▶ _Problem to work on_:
Without the pictures, print the lines running from the beginning of the material to the line containing "q.build('label_print', M_inkr, lab)", both ends included.

▶ _Source excerpt_:
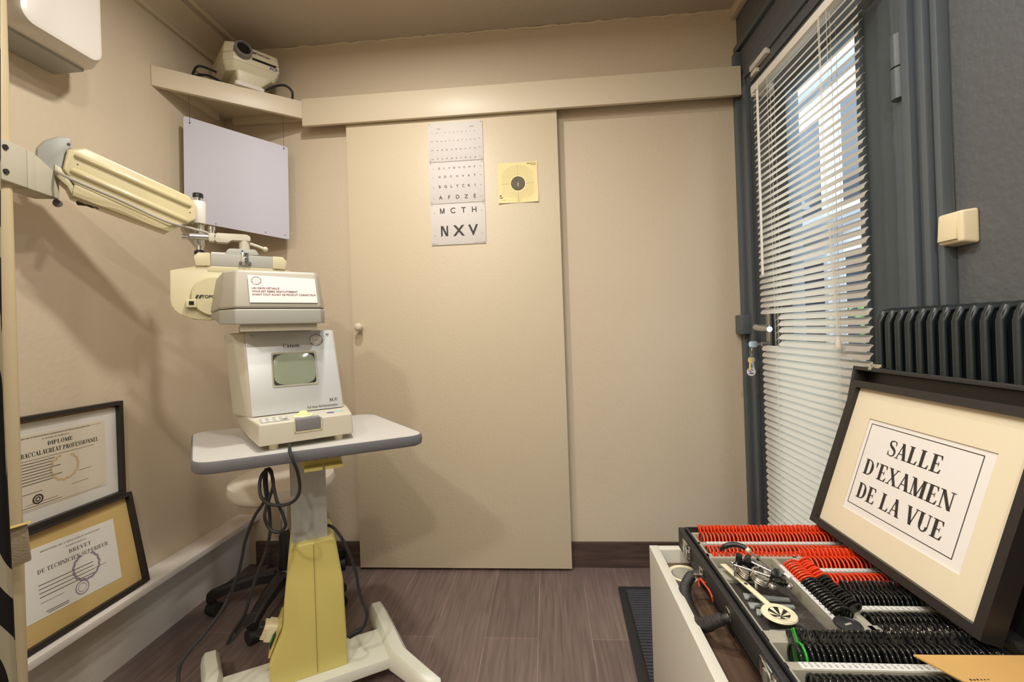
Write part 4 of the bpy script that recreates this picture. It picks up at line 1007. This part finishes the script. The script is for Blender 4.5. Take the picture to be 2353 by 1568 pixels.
q.build('label_print', M_inkr, lab)

# ================================================================== CORDS
c24 = lambda x, y: (380 + x / 2.42, 920 + y / 2.42)
def cord(name, label, pts, r, m=M_rubber, sub=6):
    q = MB(); q.tube([at_d(*c24(x, y), d) for x, y, d in pts], r, 8, sub=sub); return tag(q.build(name, m), label, 'cable')
cord('instrument_cable', 'black cable looping from under the instrument over the table edge to its coil', [(690, 248, 1.16), (694, 290, 1.125), (712, 340, 1.12), (735, 400, 1.13), (747, 470, 1.14), (742, 520, 1.14), (715, 560, 1.14), (670, 582, 1.14), (610, 584, 1.14), (560, 570, 1.14), (530, 530, 1.14), (524, 470, 1.15), (535, 420, 1.155), (560, 390, 1.165), (575, 385, 1.17)], .0042)
cord('coiled_cable', 'black cable tied in a coil under the table falling to the floor', [(575, 380, 1.19), (590, 400, 1.17), (600, 470, 1.17), (620, 560, 1.16), (655, 640, 1.16), (668, 700, 1.16), (640, 732, 1.16), (600, 730, 1.16), (570, 700, 1.16), (552, 650, 1.16), (560, 600, 1.165), (580, 540, 1.17), (600, 470, 1.18), (590, 410, 1.19), (565, 385, 1.19), (550, 430, 1.18), (555, 500, 1.18), (560, 540, 1.18), (540, 580, 1.18), (500, 640, 1.18), (465, 720, 1.18), (440, 800, 1.18), (425, 880, 1.18), (400, 980, 1.18), (355, 1090, 1.18), (300, 1190, 1.16), (210, 1310, 1.13), (130, 1400, 1.10), (85, 1470, 1.08), (72, 1540, 1.05), (75, 1620, 1.02)], .0042)
cord('plug_cable', 'black flex from the coil dropping to the cream plug', [(560, 380, 1.185), (562, 470, 1.185), (572, 560, 1.185), (582, 660, 1.185), (580, 750, 1.18), (555, 850, 1.18), (520, 940, 1.175), (490, 1030, 1.17), (465, 1110, 1.165), (440, 1190, 1.165), (395, 1260, 1.165), (360, 1320, 1.165), (347, 1355, 1.165), (375, 1330, 1.165), (410, 1290, 1.165), (440, 1250, 1.17), (470, 1218, 1.18), (500, 1210, 1.19)], .0042)
q = MB(); q.hexa([at_d(*c24(x, y), 1.165) for x, y in ((385, 1300), (400, 1250), (440, 1190), (510, 1180), (500, 1230), (450, 1260), (405, 1310))], [at_d(*c24(x, y), 1.185) for x, y in ((385, 1300), (400, 1250), (440, 1190), (510, 1180), (500, 1230), (450, 1260), (405, 1310))], .003); tag(q.build('angled_plug', M_black), 'black angled plug on the flex beside the cream adaptor', 'plug')
cord('base_cable', 'black cable curving from behind the column into the table base', [(905, 695, 1.36), (940, 715, 1.35), (985, 775, 1.34), (1030, 870, 1.34), (1060, 960, 1.34), (1075, 1050, 1.335), (1095, 1120, 1.33), (1120, 1180, 1.325), (1112, 1240, 1.32), (1090, 1275, 1.315), (1050, 1295, 1.31), (1010, 1315, 1.305)], .0045)
q = MB()
for k in range(6):
    a = Vector(at_d(*c24(1090 - k * 12, 1275 + k * 7), 1.315)); b = Vector(at_d(*c24(1090 - k * 12 - 8, 1275 + k * 7 + 5), 1.314)); q.cyl(a, b, .0075, seg=12)
tag(q.build('cable_strain_relief', M_rubber), 'ribbed black strain relief on the cable at the table base', 'plug')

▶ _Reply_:
Write part 4 of the bpy script that recreates this picture. It picks up at line 1007. This part finishes the script. The script is for Blender 4.5. Take the picture to be 2353 by 1568 pixels.
q.build('label_print', M_inkr, lab)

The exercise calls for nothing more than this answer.